For Jeff Cota, a customer relations coordinator at FI$Cal, becoming a baseball umpire seemed like a natural. Like many, his love for the sport started as a kid. He became an all-star center fielder at Lincoln High School in Stockton, then played a season as a minor leaguer in the Baltimore Orioles’ farm system before college.

Years later, as his son Ryan started playing in Little League in the mid-1990s, Jeff witnessed something he didn’t like – a lot of hard feelings over blatantly poor calls by the umpires, who were volunteers.

He decided he wanted to do something about it and started calling balls and strikes himself.

“I did it to put the focus on the game and on kids having fun,” he says. “I wanted the kids to not have any attention on things going wrong in the game – the wrong call made at home plate, or calling a strike on a wide ball – all the things people complain about.”

Jeff makes calls behind the plate during a Little league game as son Ryan plays catcher.

Perhaps not surprising to people who have seen Little League games, Jeff recalls some of the worst abuse coming not from players but from parents.

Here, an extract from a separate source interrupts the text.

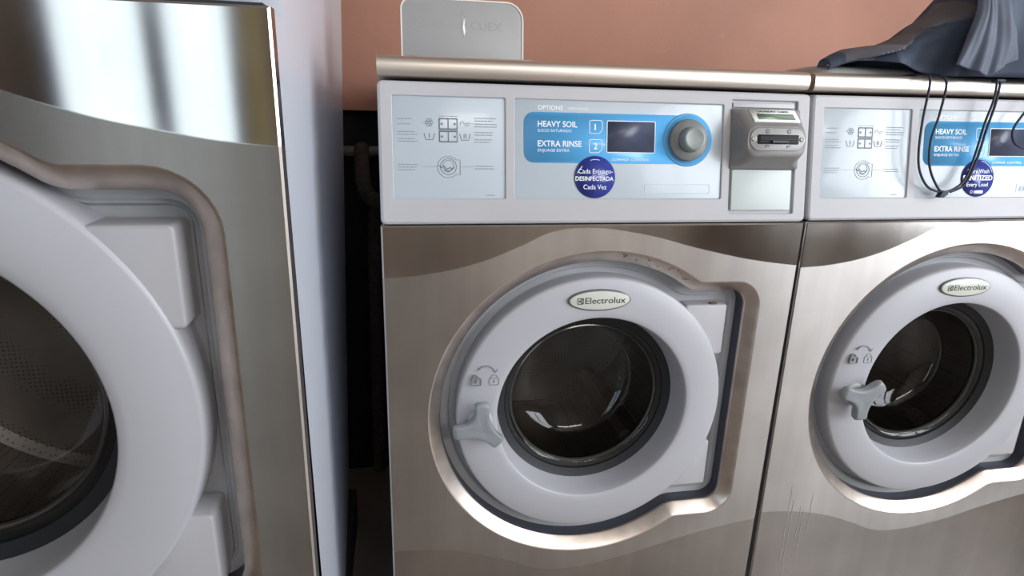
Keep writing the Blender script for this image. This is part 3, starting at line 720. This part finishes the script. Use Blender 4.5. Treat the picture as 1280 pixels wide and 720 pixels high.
# front flap with a hanging corner (local sheets laid over the heap)
def sheet(name, rows, m, nu=22, nv=22, wob=.004, seed=0):
    """bilinear/catmull sheet through a grid of control points"""
    def cr(P, t):
        n = len(P)-1; i = min(int(t*n), n-1); t = t*n-i
        p0 = P[max(i-1, 0)]; p1, p2 = P[i], P[i+1]; p3 = P[min(i+2, n)]
        return 0.5*((2*p1)+(-p0+p2)*t+(2*p0-5*p1+4*p2-p3)*t*t+(-p0+3*p1-3*p2+p3)*t**3)
    R_ = [[Vector(p) for p in r] for r in rows]; g = G(); prev = None
    for i in range(nv+1):
        row = [cr([r for r in col], i/nv) for col in zip(*R_)]; l = []
        for j in range(nu+1):
            p = cr(row, j/nu); w = wob*(math.sin(seed+j*22/nu*.9+i*22/nv*.12)+.35*math.sin(j*22/nu*2.0+i*.05+seed))*(.4+.6*i/nv); l.append((p.x, p.y+w, p.z))
        l = g.loop(l)
        if prev: g.strip(prev, l, False)
        prev = l
    o = g.make(name, m, jk, 0); s = o.modifiers.new('thick', 'SOLIDIFY'); s.thickness = .0018; s.offset = 0
    return o
zj = H
flapm = mat('jacket_shell', (0.085, 0.10, 0.14), 0.7, 0, 0.25, 18, bump=0.2)
sheet('jacket_flap', [[(.925, .075, zj+.41), (.93, .070, zj+.415), (.955, .072, zj+.415), (.985, .075, zj+.41), (1.01, .085, zj+.40)],
                      [(.912, .022, zj+.338), (.924, .016, zj+.340), (.935, .020, zj+.342), (.958, .018, zj+.338), (.992, .030, zj+.325)],
                      [(.898, .014, zj+.285), (.918, .006, zj+.284), (.942, .010, zj+.282), (.970, .010, zj+.280), (1.012, .020, zj+.276)],
                      [(.882, .010, zj+.243), (.910, .006, zj+.237), (.936, .002, zj+.229), (.966, .008, zj+.242), (1.008, .018, zj+.258)]], flapm, nu=60, nv=40, wob=.0035, seed=1)
sheet('jacket_sleeve', [[(1.07, .12, zj+.385), (1.12, .13, zj+.37), (1.18, .14, zj+.36), (1.26, .16, zj+.32)],
                        [(1.03, .04, zj+.32), (1.09, .05, zj+.32), (1.15, .07, zj+.31), (1.22, .10, zj+.28)],
                        [(1.02, .015, zj+.255), (1.05, .020, zj+.262), (1.10, .03, zj+.265), (1.17, .06, zj+.25)]], flapm, nu=60, nv=40, wob=.006, seed=4)
def cord(name, L, parent=None):
    return tube(name, [FCr(a, s_, c) for a, s_, c in L], 0.0019, cordm, parent, n=8, sub=8)
FCr = lambda a, s, c: FC(a, s, c)
cord('drawcord', [(.846, .236, -.035), (.848, .234, -.015), (.8495, .229, .010), (.8515, .218, .019), (.8500, .1595, .012), (.8490, .1096, .010), (.8554, .0781, .009), (.8741, .0539, .008), (.9006, .0455, .008)], jk)
cord('drawcord', [(.870, .236, -.035), (.872, .234, -.015), (.875, .229, .010), (.8815, .215, .019), (.8784, .1664, .013), (.8690, .1287, .011), (.8706, .0909, .010), (.8839, .0617, .010), (.9035, .0463, .009), (.9371, .0619, .009), (.9532, .0981, .010), (.9655, .1558, .013), (.9736, .1939, .018), (.9745, .225, .020)], jk)
cord('drawcord', [(.9816, .224, .020), (.9775, .1877, .018), (.9708, .1495, .013), (.9594, .0982, .010), (.9419, .0594, .009), (.9157, .0464, .009)], jk)
cord('drawcord', [(1.075, .235, .018), (1.0641, .2061, .018), (1.0407, .1766, .014), (1.025, .1506, .011), (1.0272, .1314, .010), (1.041, .1212, .010), (1.0634, .1203, .010), (1.085, .15, .012), (1.09, .235, .02)], jk)
g = G(FCr); g.prism([(.893, .0385), (.902, .0375), (.909, .0420), (.9105, .0475), (.9000, .0490), (.8960, .0440)], .003, .012, .001); g.make('cord_knot', cordm, jk)
g = G(FCr); g.prism(rrect(.9700, .9870, .2205, .2245, .001), .014, .024, .001); g.make('cord_eyelet', cordm, jk)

Jeff three times ended up calling games due to verbal abuse – meaning he stopped the game and the team with the abusive parents lost by forfeit.

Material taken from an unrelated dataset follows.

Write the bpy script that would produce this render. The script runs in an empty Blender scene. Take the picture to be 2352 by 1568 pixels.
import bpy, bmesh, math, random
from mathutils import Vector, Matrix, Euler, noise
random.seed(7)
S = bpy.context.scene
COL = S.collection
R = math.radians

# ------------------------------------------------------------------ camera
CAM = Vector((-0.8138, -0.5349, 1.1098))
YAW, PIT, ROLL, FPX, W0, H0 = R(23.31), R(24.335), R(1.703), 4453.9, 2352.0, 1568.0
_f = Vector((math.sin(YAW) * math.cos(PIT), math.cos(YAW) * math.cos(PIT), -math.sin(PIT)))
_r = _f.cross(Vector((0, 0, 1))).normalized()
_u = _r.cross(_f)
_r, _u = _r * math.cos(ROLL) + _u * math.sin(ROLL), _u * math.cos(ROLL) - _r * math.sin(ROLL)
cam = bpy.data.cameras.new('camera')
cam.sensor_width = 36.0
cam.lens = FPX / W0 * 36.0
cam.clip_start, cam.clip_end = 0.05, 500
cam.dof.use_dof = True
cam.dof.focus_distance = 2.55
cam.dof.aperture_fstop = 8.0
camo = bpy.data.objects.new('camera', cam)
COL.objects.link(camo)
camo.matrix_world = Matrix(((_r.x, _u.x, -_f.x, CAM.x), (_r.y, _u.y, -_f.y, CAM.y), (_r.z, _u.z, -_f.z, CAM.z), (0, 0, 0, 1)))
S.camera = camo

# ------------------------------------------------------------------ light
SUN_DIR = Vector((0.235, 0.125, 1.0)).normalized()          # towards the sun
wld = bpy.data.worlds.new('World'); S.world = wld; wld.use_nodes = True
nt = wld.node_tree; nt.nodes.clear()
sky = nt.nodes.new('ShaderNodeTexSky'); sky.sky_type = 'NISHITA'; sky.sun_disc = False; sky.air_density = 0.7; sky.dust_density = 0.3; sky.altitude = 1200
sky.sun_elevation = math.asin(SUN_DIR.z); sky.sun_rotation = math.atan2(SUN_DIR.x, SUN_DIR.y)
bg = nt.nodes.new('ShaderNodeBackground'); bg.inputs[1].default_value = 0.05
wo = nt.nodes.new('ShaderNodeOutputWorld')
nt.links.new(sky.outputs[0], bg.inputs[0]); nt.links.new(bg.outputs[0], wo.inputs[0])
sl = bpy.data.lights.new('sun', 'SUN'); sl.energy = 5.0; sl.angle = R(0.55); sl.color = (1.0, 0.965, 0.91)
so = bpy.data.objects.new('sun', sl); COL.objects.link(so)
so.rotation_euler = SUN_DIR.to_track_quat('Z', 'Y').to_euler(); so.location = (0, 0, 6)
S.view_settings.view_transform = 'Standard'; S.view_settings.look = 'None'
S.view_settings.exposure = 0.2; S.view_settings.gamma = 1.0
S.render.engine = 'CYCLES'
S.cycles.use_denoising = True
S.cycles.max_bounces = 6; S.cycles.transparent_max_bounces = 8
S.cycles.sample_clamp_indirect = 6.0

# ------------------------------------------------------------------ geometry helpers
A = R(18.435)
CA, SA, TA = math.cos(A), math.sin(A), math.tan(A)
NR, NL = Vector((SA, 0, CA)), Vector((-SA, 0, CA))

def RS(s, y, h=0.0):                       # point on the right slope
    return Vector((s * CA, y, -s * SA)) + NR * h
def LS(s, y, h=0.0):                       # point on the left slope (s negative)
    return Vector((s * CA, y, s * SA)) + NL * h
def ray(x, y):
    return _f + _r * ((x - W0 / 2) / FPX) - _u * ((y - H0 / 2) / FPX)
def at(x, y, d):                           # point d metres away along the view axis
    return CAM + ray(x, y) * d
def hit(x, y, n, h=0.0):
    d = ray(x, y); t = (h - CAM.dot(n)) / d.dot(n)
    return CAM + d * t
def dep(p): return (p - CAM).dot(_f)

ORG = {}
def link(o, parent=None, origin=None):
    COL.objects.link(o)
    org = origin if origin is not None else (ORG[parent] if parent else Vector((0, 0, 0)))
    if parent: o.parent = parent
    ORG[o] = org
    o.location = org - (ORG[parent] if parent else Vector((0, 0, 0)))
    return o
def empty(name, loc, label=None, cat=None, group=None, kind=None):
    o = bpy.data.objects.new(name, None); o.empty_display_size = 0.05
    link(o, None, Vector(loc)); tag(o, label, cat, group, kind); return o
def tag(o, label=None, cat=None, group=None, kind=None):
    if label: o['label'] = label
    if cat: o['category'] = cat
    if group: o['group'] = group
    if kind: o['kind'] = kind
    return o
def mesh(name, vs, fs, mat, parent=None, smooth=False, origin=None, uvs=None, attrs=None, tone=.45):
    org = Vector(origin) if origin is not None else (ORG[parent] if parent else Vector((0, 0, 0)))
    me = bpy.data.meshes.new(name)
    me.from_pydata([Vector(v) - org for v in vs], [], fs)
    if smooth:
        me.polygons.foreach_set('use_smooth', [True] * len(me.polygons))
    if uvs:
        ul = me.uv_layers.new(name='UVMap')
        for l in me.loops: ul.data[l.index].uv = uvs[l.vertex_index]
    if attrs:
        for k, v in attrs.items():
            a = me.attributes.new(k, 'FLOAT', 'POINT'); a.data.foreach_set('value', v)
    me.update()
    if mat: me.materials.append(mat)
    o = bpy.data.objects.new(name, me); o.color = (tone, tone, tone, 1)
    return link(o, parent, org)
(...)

Jeff went on to become umpire-in-chief of the Whitney Little League in Carmichael. All in all, Jeff spent hundreds of hours every spring, umpiring three or four games a week, then supervising newer umpires. He even met Doug Harvey, a Hall of Fame major league umpire. Jeff enjoys the memory of Harvey telling some “incredibly interesting” stories about his National League umpiring days, including more than a few skirmishes with Los Angeles Dodgers manager Tommy Lasorda.

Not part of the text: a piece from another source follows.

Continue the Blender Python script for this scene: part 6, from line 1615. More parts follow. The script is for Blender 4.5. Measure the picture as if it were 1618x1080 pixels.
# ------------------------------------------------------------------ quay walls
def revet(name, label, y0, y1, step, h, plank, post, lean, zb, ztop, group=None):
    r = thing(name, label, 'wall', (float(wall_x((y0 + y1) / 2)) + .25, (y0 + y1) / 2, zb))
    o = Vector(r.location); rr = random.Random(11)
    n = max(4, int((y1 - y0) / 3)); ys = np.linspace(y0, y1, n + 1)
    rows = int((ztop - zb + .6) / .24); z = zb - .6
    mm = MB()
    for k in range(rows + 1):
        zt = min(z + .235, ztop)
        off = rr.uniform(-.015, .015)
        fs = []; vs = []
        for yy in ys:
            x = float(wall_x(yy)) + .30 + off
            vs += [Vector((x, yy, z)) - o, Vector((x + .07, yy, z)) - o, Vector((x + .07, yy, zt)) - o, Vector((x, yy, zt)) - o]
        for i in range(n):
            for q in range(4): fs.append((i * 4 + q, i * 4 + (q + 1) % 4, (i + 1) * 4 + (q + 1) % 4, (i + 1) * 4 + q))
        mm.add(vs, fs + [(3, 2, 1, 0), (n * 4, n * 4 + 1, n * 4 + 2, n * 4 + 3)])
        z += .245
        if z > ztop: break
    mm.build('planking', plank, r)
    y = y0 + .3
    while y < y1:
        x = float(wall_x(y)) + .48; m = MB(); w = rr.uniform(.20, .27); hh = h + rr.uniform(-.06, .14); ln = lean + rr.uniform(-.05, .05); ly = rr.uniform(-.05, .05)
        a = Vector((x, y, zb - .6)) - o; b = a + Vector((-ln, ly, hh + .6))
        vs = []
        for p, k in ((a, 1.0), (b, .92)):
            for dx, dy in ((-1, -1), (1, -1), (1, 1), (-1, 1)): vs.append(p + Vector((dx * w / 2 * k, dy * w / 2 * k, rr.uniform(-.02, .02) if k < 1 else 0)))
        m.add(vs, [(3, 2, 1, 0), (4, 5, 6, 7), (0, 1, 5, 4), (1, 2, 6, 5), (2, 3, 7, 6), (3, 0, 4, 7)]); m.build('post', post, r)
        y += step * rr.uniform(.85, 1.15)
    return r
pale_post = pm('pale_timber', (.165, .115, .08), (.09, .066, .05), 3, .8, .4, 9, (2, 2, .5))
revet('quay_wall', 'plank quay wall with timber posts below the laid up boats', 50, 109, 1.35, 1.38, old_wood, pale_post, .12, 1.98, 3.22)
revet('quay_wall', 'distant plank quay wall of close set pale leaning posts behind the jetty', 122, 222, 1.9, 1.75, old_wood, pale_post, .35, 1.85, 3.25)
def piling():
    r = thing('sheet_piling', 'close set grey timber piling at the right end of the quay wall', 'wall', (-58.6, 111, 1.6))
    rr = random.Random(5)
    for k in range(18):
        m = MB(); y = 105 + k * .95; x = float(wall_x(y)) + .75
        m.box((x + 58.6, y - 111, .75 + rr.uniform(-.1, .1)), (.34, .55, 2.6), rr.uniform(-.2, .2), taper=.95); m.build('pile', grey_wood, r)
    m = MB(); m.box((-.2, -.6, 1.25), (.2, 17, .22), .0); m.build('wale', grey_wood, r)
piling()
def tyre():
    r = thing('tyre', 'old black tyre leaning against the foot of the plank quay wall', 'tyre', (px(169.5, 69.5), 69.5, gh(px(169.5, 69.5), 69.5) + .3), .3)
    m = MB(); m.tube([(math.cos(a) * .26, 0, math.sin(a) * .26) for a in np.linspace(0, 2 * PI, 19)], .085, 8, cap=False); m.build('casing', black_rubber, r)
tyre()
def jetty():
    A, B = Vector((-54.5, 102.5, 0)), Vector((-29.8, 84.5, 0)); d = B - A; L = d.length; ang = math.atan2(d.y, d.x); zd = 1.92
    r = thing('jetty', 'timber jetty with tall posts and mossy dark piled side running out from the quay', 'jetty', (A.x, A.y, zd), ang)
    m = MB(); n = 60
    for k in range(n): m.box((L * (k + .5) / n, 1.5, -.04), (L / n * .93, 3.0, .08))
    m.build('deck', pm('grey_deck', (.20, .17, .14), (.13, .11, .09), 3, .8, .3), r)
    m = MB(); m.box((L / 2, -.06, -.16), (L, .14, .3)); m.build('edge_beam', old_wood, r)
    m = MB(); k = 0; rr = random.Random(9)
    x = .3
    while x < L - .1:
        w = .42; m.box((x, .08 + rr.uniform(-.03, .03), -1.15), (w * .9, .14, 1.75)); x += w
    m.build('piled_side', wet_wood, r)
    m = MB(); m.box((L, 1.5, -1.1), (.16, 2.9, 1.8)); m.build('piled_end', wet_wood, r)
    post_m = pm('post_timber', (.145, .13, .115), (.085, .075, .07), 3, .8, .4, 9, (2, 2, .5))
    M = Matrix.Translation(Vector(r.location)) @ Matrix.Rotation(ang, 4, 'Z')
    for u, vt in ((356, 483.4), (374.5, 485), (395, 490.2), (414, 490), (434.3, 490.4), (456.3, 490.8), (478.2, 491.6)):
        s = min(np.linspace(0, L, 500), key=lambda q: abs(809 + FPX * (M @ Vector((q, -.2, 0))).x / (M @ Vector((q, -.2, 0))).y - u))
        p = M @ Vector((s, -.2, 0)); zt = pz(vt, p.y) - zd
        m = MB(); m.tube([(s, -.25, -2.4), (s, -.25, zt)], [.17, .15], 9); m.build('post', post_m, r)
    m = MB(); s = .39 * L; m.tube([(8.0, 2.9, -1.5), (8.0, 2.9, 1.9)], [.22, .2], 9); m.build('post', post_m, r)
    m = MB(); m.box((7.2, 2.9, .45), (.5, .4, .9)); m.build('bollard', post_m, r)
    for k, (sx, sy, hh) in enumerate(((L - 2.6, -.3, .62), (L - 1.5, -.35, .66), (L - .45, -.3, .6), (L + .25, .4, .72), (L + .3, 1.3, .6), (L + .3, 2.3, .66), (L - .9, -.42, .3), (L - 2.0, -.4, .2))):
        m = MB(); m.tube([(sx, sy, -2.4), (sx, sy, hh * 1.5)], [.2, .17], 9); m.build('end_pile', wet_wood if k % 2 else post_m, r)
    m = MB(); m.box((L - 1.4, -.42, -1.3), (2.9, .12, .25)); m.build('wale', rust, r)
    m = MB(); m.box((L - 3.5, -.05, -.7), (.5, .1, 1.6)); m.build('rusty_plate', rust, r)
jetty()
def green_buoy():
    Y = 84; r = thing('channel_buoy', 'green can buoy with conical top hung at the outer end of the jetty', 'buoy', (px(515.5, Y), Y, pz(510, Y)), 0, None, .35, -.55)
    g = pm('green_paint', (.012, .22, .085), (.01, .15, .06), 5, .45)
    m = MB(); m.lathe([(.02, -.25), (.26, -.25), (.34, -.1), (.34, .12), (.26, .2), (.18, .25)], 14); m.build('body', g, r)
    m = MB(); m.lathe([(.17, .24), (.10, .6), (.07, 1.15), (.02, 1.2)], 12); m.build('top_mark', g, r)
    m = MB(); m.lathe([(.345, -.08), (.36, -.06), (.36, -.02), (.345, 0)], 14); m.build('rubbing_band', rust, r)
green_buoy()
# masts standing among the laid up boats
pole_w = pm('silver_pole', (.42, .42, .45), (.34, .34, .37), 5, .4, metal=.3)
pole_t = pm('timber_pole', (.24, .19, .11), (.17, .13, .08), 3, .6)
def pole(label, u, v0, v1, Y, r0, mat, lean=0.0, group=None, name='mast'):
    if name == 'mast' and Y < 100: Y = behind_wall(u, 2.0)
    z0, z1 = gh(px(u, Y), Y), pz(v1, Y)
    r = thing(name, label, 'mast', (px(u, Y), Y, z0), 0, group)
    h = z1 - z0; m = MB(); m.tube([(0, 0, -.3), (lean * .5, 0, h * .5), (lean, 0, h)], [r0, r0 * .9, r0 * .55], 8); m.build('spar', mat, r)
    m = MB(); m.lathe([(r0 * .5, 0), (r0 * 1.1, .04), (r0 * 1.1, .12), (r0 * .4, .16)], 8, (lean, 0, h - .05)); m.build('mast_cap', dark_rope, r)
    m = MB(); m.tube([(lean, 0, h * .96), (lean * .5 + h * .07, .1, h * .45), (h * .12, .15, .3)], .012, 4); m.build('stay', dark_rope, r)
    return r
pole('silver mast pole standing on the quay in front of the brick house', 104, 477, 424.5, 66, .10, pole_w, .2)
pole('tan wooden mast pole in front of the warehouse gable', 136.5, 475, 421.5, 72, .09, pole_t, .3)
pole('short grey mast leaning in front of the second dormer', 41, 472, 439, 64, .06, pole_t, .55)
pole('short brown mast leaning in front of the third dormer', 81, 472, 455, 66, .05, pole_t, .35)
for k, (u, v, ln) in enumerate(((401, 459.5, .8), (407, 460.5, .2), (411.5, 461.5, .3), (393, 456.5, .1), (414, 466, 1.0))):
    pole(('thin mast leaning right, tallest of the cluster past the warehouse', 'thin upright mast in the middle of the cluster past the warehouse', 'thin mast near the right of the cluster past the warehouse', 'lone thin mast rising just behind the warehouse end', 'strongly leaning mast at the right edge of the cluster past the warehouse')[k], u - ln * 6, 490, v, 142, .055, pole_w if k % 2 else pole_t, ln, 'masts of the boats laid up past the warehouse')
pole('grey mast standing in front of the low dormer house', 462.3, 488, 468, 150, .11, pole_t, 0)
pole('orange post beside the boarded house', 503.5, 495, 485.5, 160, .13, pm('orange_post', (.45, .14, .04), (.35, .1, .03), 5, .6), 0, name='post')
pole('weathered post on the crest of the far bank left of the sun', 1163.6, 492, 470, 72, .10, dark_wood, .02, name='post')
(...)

Like his move into umpiring, Jeff’s entry a year ago into FI$Cal also came as a natural progression. He had worked for years as a management consultant, advising corporate clients such as Allstate Insurance and health-care companies.

Now Jeff works for FI$Cal Change Management Office and works with departments such as Consumer Affairs, Food and Agriculture, Conservation, and the Military Department.

The umpiring gig? That stopped a couple years ago – long after his son stepped on a Little League field for the final time. Now Jeff enjoys being a grandparent to his first grandson – a likely future Little Leaguer himself.

Jeff, right, poses with other umpires, including Major League Hall of Famer Doug Harvey, second from left.